The leaders of the main religions in France on Wednesday called for more security at places of worship following the murder of a priest in Normandy on Tuesday.
Representatives of the Jewish, Christian, Muslim and Buddhist faiths spoke after meeting French President François Hollande. Fr. Jacques Hamel was killed while conducting morning mass in his church. Tuesday's attack took place in a Catholic church in a suburb of the Norman capital Rouen. The church of Saint-Etienne-Du Rouvreay was the first Christian house of worship to be attacked in France. A previous terrorist plot against a church in the Paris area was foiled.
One of the two men who attacked Fr. Hamel was wearing an electronic surveillance tag, which was temporarily turned off under his probation conditions. The killing came 12 days after the terrorist attack in Nice, in which 84 people died.
"We are urging the government to take the necessary measures to provide citizens protection and security,” said a joint statement issued by France’s Chief Rabbi Rabbi Korsia and Joel Mergüi, president of the Consistoire, the organization that administers most synagogues and Jewish schools in France.
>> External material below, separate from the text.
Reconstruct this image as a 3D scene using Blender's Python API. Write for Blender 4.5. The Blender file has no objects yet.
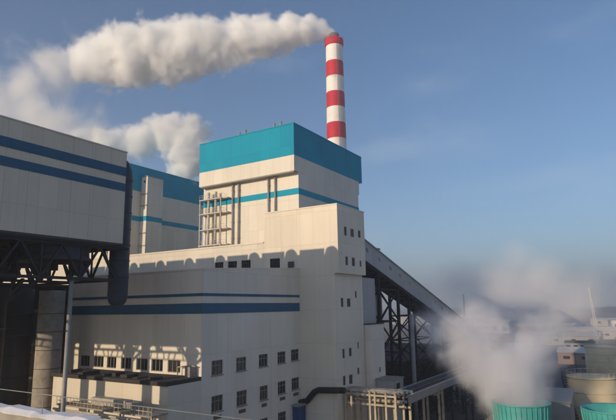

"We may not have the authority to say which forces should go where, but we’re not blind,” said the chief rabbi’s adviser Yael Hirschhorn. “Attacks have been multiplying and like every citizen we believe there must be a way to do a better job on security."
The Jewish umbrella group CRIF said on Tuesday the attack showed terrorists are multiplying their targets. "This attack is a new phase of terrorist expansion."
Muslim leader Dalil Boubakeur, the rector of the Great Mosque of Paris, said the leaders "deeply desire that our places of worship are the subject of greater [security] focus, a sustained focus", as even "the most humble place of worship" could be subject to an attack.
Boubakeur expressed "profound sorrow" on behalf of French Muslims at the attack, which he described as a "blasphemous sacrilege".
The archbishop of Paris, Cardinal André Vingt-Trois, praised the harmonious relations between France's religions. "We must not let ourselves get pulled in to Daesh's political games," he said, referring to the self-styled Islamic State group (IS), saying it wanted "to set children of the same family against each other".
The French prosecutor identified one of the attackers as Adel Kermiche, a 19-year-old who grew up in the town and tried to travel to Syria twice last year using family members' identity documents. He was detained outside France, sent home, handed preliminary terrorism charges and wore a tracking bracelet.
The identity of the second attacker has not been made public. Police combing the area after the attack detained a 16 year-old whom prosecutor Francois Molins said was the younger brother of a young man who traveled to the Syria-Iraq zone of the Islamic State group — carrying the ID of Kermiche.
Meanwhile, the leader of the main French opposition party, former President Nicolas Sarkozy, has called for the detention or electronic tagging of all suspected Islamist militants, even if they have committed no offense. France's internal security service has confidential "S files" on some 10,500 suspected or aspiring jihadists.
Interior Minister Bernard Cazeneuve rejected Sarkozy's proposal, saying that to jail them would be unconstitutional and in any case could be counterproductive. "What has enabled France to break up a large number of terrorist networks is keeping these people under 'S file' surveillance, which allows intelligence services to work without these individuals being aware," he said on 'Europe 1' radio.